─── Source data

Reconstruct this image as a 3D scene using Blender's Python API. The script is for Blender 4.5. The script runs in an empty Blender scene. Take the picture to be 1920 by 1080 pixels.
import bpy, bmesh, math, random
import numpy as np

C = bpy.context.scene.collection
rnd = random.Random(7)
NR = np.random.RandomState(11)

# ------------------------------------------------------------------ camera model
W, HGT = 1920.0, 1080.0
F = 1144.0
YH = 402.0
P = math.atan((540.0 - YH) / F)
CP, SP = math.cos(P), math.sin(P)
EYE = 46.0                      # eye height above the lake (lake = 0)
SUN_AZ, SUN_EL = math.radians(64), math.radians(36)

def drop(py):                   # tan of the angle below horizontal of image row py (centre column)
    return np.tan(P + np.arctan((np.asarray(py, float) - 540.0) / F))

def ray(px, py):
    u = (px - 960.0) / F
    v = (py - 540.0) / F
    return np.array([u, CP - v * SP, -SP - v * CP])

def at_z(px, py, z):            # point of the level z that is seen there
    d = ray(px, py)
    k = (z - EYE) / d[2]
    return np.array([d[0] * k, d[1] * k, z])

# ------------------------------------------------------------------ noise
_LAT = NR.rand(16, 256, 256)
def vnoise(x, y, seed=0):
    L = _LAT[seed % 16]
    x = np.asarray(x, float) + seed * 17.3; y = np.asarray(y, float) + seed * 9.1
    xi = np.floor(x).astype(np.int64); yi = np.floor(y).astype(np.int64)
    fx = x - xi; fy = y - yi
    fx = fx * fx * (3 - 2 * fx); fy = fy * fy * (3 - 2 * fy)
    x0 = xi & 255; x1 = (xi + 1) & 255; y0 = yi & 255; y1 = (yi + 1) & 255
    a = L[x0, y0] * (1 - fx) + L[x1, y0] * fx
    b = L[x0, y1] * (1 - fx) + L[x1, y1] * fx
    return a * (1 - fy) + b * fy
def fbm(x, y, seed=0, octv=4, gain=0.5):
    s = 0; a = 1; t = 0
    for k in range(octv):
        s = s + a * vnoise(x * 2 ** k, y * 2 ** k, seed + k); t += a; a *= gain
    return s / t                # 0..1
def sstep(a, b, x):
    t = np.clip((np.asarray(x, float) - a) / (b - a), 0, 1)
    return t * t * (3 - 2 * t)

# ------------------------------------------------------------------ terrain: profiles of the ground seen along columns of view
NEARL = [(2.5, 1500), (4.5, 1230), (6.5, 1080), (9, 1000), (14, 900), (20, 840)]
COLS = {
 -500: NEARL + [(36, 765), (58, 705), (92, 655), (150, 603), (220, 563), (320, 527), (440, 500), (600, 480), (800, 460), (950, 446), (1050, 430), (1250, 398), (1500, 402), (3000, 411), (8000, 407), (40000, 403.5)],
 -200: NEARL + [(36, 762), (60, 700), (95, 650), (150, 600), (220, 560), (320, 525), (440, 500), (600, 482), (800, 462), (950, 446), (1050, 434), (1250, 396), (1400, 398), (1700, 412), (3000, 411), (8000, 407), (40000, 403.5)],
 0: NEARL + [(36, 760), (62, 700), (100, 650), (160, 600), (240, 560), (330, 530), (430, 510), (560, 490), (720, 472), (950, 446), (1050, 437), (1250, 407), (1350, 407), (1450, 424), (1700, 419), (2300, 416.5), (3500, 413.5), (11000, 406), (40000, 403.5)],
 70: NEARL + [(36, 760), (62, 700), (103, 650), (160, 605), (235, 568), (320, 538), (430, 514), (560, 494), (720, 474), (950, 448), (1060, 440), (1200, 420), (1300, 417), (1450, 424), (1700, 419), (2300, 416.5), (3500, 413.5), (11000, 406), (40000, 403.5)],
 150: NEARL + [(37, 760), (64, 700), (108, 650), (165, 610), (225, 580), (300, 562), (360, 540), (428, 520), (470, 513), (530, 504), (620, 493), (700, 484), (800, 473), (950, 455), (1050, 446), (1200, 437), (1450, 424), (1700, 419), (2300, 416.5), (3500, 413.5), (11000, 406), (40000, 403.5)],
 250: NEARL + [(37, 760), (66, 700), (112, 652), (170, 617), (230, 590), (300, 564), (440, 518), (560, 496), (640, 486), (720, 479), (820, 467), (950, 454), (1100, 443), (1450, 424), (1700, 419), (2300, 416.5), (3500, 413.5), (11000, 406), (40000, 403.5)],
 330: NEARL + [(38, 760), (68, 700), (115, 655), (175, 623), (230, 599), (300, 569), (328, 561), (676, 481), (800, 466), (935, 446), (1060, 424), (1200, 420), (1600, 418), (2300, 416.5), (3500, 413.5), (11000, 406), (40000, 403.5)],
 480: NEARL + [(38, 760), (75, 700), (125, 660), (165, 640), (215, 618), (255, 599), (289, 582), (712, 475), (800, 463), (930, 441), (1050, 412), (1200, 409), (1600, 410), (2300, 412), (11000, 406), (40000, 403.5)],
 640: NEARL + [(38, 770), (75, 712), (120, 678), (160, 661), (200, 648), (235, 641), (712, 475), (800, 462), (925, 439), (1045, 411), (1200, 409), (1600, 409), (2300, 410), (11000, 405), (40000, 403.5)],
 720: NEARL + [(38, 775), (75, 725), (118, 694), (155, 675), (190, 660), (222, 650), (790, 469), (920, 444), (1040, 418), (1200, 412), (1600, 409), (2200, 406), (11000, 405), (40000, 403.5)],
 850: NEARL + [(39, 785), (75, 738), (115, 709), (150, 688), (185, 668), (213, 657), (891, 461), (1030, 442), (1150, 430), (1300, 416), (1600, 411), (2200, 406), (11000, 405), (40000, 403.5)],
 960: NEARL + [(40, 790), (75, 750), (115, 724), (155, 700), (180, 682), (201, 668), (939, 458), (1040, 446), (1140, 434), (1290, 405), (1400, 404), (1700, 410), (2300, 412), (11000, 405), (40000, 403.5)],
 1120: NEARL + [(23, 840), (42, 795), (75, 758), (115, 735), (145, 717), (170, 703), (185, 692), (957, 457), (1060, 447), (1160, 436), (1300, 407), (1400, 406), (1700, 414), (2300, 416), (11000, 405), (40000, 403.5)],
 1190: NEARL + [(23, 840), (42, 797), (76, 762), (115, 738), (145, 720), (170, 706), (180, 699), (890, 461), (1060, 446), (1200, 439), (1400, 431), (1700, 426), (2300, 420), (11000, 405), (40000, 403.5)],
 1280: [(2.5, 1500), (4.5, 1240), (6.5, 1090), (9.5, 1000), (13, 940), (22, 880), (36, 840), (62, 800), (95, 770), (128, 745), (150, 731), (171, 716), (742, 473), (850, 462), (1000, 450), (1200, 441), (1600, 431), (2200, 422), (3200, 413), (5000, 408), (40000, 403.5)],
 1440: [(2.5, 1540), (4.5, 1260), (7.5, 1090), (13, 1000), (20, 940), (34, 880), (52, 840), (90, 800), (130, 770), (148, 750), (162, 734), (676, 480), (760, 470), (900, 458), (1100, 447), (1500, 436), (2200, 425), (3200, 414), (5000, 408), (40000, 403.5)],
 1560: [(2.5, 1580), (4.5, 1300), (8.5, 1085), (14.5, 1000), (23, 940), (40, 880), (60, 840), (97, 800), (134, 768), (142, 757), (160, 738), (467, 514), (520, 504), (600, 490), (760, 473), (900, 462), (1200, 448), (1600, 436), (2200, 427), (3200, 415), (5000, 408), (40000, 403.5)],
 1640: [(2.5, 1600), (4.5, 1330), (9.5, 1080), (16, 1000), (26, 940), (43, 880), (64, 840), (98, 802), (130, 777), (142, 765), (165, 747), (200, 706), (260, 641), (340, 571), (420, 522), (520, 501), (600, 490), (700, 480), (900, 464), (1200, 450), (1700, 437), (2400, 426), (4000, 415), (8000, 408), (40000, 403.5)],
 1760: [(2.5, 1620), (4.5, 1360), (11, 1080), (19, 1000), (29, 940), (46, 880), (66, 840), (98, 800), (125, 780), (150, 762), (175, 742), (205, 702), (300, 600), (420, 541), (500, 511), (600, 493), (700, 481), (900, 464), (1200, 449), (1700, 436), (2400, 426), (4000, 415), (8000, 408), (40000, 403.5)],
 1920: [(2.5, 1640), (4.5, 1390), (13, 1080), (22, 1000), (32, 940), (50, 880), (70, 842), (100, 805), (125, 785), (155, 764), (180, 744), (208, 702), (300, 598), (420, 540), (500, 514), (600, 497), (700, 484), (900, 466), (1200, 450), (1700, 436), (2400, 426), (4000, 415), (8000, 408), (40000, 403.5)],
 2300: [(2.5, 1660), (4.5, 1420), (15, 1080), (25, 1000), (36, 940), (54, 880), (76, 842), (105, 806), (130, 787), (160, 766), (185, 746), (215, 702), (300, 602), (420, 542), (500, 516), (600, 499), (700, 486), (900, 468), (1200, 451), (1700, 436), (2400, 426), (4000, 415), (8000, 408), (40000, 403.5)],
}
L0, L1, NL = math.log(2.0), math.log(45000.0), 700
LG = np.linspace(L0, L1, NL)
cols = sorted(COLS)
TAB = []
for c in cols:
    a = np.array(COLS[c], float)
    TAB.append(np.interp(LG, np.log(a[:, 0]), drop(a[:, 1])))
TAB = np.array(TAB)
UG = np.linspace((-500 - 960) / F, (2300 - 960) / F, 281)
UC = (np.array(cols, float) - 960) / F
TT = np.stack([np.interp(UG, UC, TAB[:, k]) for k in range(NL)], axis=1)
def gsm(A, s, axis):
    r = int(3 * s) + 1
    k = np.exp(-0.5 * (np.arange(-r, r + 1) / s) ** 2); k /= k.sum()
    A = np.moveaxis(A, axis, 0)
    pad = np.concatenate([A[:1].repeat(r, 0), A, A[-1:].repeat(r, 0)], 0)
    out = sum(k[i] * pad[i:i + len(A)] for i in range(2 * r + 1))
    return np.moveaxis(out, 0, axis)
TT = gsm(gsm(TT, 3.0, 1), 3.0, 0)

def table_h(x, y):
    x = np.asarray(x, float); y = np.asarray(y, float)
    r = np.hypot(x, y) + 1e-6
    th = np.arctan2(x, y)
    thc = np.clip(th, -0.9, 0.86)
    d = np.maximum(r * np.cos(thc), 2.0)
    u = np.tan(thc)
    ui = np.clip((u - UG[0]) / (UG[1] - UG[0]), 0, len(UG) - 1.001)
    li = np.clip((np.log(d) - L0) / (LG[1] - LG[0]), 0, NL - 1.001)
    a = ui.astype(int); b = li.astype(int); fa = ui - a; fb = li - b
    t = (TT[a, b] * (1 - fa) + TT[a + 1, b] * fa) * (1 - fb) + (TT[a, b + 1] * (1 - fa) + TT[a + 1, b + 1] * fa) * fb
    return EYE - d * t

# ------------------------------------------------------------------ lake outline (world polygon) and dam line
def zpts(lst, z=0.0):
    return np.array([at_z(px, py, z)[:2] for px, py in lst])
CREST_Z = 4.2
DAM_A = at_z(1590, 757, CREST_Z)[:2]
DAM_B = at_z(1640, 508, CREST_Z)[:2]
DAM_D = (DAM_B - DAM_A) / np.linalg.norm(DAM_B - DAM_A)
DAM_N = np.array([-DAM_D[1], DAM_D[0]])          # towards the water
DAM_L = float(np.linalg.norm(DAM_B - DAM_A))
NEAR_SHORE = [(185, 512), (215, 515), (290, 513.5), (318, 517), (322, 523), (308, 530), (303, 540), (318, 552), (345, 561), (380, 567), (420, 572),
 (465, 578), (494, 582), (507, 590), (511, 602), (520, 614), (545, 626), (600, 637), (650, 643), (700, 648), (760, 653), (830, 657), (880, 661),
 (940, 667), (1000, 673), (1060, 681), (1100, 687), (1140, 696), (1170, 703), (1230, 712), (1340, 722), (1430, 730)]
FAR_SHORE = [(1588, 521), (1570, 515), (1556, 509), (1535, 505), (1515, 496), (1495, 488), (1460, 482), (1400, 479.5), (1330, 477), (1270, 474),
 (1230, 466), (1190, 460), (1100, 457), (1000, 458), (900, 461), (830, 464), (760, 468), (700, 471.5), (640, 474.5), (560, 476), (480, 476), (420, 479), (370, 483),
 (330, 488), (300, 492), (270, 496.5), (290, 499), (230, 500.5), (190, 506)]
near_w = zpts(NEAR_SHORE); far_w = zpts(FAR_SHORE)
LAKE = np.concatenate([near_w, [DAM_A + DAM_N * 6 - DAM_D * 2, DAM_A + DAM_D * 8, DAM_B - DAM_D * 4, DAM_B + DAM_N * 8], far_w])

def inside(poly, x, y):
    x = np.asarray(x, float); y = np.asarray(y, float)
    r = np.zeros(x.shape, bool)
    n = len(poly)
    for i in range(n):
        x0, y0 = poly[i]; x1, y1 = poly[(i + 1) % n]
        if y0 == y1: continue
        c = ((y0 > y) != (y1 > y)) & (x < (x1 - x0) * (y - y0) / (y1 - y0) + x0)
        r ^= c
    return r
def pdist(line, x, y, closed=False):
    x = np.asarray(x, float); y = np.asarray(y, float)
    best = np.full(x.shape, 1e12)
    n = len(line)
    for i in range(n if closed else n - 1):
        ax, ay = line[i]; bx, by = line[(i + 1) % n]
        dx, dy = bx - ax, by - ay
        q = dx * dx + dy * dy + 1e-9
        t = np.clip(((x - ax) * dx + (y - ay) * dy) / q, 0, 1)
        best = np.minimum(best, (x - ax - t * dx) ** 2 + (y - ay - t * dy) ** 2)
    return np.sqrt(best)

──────

Write out, exactly and with nothing else, the lines of the listing above from its first line through the line with "import numpy as np".

*Correct output:*
Reconstruct this image as a 3D scene using Blender's Python API. The script is for Blender 4.5. The script runs in an empty Blender scene. Take the picture to be 1920 by 1080 pixels.
import bpy, bmesh, math, random
import numpy as np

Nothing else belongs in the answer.